## Data segment
------------------------------------------------------------

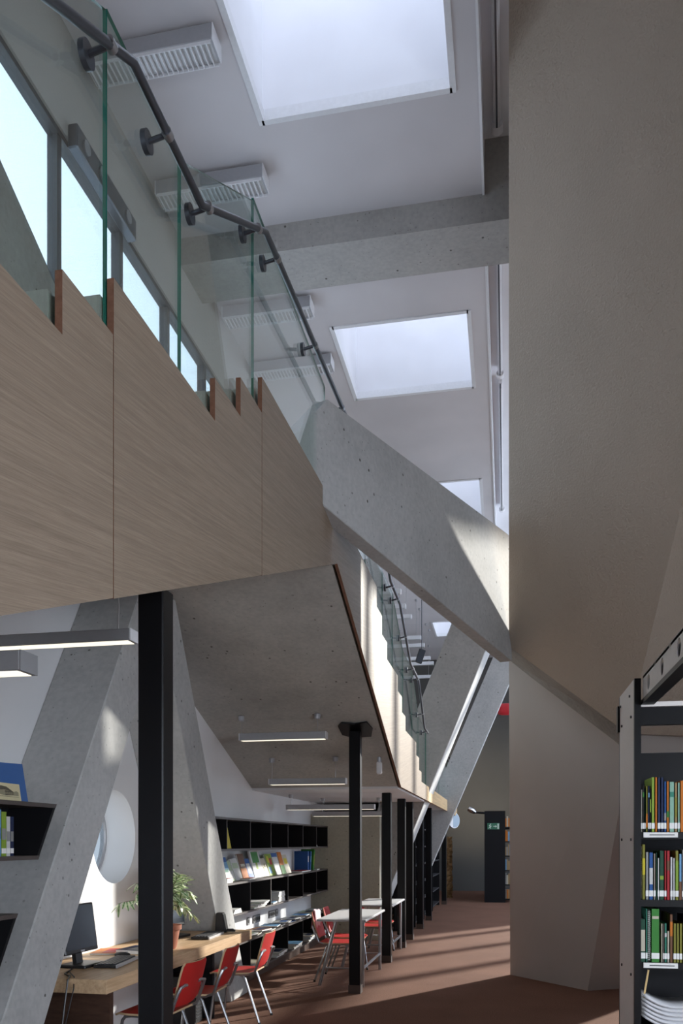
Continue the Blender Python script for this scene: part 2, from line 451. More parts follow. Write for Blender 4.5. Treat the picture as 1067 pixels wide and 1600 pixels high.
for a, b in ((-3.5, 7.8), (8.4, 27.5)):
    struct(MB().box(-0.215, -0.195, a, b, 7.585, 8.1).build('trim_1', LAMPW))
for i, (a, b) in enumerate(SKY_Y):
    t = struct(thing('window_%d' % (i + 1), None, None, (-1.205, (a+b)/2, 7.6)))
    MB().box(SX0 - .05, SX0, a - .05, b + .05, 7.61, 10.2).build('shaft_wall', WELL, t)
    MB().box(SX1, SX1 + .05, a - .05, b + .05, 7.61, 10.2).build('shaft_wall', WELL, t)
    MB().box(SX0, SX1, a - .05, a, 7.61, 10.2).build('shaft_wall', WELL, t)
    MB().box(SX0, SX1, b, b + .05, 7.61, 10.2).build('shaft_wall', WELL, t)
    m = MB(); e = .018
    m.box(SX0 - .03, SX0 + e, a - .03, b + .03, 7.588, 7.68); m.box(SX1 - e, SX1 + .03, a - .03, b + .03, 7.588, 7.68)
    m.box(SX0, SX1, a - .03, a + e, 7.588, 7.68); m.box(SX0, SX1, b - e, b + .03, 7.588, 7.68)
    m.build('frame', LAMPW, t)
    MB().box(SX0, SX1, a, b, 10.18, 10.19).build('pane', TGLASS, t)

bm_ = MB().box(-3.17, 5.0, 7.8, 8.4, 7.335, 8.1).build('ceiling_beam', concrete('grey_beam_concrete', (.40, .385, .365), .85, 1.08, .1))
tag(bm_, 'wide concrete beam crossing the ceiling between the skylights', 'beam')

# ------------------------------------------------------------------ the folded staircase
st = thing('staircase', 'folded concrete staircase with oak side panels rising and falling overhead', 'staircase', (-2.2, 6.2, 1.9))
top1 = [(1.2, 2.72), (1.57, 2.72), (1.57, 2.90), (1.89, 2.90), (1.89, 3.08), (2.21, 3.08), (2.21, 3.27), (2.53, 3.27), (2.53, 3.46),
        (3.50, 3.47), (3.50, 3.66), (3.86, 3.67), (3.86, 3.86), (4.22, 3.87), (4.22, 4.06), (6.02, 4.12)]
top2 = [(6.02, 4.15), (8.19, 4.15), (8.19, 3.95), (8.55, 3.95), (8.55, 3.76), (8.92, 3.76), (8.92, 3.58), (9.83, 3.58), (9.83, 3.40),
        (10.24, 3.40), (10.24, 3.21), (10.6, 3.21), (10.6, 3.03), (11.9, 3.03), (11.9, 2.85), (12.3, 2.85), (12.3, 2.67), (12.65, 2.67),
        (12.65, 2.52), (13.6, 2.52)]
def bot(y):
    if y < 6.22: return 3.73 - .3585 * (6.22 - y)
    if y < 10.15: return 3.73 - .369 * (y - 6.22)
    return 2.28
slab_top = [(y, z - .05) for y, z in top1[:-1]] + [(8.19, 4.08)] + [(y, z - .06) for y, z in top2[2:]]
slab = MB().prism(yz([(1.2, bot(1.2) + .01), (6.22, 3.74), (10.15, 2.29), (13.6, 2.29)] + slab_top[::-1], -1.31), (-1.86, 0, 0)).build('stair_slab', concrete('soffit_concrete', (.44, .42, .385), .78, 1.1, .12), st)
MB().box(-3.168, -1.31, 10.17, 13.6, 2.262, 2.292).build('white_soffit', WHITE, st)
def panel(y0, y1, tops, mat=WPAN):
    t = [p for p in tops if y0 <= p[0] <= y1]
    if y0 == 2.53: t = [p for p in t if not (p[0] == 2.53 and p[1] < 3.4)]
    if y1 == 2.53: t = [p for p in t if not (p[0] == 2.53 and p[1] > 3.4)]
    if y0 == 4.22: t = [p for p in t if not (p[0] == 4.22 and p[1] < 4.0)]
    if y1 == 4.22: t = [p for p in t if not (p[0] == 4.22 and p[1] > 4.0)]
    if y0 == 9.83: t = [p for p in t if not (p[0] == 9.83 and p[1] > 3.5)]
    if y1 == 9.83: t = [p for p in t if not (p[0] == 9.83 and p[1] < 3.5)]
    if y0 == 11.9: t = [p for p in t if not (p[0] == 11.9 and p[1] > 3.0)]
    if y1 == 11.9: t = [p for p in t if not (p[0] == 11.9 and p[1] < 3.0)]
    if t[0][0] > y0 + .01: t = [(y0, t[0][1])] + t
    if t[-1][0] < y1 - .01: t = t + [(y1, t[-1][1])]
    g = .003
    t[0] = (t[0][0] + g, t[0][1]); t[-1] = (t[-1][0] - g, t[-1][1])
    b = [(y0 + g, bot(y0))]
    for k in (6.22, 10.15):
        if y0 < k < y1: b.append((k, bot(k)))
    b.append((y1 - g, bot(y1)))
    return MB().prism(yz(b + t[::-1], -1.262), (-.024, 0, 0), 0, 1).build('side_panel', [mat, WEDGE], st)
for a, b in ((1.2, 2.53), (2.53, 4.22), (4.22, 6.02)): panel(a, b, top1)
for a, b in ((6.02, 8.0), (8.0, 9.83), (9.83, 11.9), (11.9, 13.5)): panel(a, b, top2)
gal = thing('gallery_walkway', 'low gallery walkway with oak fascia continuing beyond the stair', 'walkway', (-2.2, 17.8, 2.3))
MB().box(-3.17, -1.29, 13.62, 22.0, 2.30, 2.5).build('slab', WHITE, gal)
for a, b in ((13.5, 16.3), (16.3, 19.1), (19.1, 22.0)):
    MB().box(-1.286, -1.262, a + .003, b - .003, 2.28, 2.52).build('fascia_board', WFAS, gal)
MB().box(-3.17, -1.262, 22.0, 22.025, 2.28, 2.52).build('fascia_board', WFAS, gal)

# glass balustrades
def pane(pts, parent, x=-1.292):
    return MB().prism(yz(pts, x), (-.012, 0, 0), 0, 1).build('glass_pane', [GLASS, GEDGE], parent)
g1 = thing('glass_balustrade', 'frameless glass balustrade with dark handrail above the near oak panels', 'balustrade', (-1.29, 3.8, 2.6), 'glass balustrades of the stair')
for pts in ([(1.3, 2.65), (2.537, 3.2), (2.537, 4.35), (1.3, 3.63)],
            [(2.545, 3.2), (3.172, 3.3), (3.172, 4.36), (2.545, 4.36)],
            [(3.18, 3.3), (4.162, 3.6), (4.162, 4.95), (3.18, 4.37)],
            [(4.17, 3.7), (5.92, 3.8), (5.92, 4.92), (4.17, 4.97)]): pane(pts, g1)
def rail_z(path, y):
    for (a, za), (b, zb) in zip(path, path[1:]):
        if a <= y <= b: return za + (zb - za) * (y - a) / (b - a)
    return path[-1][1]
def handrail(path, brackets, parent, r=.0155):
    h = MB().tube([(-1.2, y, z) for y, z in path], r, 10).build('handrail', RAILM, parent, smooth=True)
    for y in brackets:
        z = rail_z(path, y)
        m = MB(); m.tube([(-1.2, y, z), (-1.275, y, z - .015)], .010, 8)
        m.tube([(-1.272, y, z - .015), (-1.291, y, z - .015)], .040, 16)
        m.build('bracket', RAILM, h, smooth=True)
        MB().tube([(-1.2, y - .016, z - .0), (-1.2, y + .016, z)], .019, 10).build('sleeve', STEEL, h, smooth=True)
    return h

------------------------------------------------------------

## What to produce
List the lines of the material in which the word "wide" occurs.

## Final result
Continue the Blender Python script for this scene: part 2, from line 451. More parts follow. Write for Blender 4.5. Treat the picture as 1067 pixels wide and 1600 pixels high.
tag(bm_, 'wide concrete beam crossing the ceiling between the skylights', 'beam')